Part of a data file
-- -- --
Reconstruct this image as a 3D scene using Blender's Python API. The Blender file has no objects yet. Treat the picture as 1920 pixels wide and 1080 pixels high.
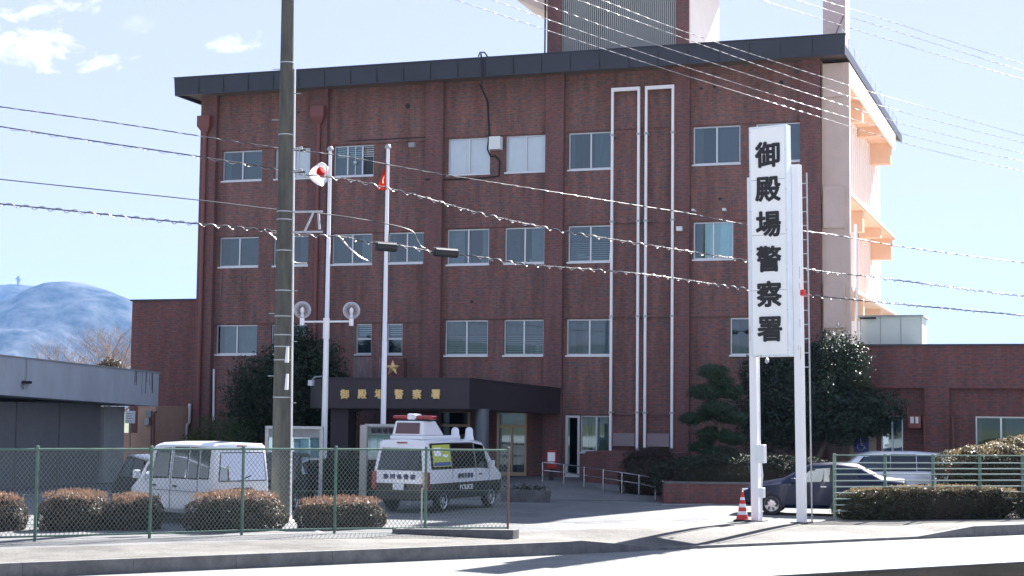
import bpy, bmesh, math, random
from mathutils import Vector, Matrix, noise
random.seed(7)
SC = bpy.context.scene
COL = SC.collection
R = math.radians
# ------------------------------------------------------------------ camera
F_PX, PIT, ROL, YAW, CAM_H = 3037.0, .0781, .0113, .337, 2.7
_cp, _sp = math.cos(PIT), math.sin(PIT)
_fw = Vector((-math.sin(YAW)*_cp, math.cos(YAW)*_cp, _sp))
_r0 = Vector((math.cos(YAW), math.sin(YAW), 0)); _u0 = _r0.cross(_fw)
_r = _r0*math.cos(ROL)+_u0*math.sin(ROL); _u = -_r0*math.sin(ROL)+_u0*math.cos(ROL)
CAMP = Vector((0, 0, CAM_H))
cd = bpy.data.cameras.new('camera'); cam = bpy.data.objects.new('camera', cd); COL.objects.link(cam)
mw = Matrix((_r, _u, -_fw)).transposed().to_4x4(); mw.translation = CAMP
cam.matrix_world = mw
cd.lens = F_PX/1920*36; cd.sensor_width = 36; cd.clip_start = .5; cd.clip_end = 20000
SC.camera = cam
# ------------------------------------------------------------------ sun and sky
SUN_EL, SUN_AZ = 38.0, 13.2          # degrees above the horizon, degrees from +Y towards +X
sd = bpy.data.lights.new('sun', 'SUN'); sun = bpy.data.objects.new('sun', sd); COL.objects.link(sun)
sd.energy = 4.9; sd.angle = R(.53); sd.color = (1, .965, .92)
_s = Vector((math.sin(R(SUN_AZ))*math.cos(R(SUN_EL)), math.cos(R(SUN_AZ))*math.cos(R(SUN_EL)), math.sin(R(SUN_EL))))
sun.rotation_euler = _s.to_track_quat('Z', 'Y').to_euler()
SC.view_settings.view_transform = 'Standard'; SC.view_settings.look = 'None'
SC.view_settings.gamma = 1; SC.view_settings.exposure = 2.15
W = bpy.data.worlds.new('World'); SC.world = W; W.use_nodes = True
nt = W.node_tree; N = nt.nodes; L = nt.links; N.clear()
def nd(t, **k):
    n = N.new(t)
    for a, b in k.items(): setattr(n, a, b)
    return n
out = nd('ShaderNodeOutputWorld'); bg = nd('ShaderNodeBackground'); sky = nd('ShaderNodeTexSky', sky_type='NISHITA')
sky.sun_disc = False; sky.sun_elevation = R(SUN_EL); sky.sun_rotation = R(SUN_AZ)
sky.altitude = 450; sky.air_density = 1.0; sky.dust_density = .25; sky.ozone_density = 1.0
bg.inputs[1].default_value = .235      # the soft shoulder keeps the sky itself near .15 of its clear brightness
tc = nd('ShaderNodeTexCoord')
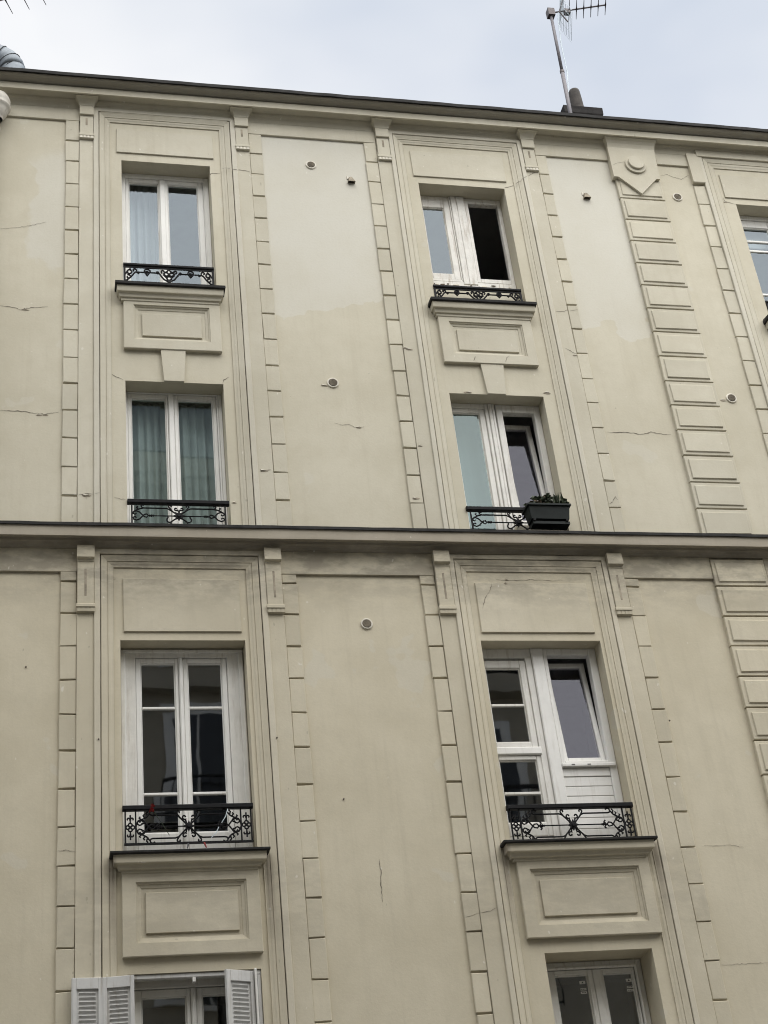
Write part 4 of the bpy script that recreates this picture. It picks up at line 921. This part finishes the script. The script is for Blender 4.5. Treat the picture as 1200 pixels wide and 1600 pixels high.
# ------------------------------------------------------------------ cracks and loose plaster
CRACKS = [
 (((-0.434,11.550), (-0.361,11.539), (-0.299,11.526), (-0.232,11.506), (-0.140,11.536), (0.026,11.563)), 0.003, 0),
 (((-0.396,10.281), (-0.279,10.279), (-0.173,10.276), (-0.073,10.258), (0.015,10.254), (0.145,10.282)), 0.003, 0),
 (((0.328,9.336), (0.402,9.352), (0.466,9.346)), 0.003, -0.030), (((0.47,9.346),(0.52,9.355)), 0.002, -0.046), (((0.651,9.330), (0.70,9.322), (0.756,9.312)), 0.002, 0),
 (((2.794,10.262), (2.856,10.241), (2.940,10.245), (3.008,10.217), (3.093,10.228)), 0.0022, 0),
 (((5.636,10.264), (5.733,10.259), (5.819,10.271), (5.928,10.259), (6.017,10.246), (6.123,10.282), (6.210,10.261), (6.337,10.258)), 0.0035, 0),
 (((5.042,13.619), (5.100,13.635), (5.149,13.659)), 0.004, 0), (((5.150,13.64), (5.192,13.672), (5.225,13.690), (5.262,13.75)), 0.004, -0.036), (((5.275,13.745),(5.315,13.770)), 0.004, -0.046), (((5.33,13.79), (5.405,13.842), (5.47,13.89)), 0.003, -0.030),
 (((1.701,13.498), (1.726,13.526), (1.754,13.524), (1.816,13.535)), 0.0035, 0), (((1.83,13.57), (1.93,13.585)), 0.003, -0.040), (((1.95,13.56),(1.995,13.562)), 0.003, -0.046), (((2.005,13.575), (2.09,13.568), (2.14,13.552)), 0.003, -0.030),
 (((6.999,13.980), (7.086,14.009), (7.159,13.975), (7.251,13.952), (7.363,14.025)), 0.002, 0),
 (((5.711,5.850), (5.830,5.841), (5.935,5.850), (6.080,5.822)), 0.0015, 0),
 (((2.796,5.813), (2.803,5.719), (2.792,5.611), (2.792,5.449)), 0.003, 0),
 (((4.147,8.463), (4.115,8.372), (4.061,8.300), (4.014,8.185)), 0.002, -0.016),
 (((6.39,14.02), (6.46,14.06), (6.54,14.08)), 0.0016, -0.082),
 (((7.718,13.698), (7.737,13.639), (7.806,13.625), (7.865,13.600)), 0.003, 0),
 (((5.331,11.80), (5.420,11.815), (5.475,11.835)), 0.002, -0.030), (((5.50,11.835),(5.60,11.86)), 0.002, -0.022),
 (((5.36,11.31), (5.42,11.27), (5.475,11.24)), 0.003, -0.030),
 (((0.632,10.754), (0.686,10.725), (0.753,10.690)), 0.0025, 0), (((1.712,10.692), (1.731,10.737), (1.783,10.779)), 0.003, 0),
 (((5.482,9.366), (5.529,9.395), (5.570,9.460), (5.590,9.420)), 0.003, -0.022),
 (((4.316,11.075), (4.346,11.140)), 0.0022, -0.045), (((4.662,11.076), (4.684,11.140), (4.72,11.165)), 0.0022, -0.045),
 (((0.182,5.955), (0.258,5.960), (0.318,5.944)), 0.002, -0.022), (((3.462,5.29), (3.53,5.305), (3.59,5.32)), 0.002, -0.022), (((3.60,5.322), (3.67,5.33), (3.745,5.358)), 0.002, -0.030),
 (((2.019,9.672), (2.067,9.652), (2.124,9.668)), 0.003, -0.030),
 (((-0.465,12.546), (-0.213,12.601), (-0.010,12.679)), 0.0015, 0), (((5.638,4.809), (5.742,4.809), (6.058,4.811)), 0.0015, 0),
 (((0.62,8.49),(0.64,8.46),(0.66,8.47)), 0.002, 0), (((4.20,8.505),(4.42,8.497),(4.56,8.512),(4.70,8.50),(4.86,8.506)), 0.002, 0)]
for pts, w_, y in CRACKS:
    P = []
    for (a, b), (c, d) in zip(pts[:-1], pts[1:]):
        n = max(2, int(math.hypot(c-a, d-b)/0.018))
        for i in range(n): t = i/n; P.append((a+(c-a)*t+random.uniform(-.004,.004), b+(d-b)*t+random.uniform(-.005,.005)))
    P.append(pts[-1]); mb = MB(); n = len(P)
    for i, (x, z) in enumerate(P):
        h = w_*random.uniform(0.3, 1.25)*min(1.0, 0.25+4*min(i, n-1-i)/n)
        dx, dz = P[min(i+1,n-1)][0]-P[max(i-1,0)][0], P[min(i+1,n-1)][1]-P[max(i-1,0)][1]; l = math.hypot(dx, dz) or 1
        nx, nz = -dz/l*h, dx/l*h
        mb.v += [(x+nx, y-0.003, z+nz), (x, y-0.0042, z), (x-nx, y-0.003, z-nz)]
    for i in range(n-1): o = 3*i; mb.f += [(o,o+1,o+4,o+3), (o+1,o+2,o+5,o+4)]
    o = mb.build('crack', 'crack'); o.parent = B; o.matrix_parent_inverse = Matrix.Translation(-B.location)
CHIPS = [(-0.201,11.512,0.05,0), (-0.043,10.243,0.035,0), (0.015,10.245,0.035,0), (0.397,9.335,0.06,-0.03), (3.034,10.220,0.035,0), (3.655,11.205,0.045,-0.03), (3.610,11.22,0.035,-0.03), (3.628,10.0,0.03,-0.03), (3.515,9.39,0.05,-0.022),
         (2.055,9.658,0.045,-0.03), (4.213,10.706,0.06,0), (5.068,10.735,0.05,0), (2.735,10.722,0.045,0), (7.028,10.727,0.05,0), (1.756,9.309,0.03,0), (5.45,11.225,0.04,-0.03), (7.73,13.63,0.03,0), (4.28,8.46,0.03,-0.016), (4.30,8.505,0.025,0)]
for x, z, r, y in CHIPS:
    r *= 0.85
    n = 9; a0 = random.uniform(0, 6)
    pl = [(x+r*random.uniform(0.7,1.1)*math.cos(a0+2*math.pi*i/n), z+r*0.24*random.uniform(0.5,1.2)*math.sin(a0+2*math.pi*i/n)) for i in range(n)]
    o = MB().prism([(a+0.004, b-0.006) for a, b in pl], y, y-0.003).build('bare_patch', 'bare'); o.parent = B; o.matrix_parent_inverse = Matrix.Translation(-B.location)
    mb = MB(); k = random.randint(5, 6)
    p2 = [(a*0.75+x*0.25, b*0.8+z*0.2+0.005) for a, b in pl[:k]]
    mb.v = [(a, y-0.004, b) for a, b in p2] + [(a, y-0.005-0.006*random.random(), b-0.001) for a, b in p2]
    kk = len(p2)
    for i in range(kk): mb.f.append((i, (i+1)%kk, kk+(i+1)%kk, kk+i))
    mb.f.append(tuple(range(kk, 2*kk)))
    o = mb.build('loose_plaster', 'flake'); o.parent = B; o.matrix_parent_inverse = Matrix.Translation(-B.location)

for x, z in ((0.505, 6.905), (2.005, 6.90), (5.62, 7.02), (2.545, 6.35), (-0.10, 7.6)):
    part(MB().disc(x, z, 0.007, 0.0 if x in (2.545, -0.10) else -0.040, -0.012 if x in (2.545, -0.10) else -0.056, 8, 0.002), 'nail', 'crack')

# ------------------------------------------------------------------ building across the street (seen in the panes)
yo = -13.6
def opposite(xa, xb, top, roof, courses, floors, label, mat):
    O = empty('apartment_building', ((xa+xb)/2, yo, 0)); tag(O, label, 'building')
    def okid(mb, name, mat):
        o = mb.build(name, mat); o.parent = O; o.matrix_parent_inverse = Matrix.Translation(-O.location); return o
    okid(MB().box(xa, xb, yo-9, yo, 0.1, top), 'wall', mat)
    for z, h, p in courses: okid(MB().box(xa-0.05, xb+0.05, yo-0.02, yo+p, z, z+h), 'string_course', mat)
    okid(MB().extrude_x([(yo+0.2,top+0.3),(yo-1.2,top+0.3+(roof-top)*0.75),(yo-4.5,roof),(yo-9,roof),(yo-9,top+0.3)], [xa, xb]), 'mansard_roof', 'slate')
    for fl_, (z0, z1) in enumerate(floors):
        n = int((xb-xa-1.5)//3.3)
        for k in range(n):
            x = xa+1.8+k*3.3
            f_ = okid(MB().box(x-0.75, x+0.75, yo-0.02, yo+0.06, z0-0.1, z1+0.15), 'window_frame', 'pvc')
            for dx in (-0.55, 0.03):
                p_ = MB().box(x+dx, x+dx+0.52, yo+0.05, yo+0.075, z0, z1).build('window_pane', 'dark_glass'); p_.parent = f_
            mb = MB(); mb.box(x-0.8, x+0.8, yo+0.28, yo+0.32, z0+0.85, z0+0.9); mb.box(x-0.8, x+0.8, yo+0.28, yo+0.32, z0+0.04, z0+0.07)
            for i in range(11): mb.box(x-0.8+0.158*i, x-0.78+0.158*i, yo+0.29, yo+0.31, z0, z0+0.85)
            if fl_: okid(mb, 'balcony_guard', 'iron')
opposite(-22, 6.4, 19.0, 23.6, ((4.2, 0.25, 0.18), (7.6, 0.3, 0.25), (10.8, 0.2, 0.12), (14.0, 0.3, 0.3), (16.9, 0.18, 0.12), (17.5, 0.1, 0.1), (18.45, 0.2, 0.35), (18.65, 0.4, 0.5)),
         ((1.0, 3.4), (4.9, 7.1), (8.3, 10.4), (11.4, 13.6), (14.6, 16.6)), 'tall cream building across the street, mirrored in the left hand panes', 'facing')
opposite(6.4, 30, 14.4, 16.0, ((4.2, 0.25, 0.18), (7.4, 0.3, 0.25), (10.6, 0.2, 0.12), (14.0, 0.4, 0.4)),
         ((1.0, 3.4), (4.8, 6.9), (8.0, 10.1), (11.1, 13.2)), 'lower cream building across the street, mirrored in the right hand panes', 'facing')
-- -- --
Written request
From the listing, copy every line where the string "scene" appears.

Output for this task
Reconstruct this image as a 3D scene using Blender's Python API. The Blender file has no objects yet. Treat the picture as 1920 pixels wide and 1080 pixels high.
SC = bpy.context.scene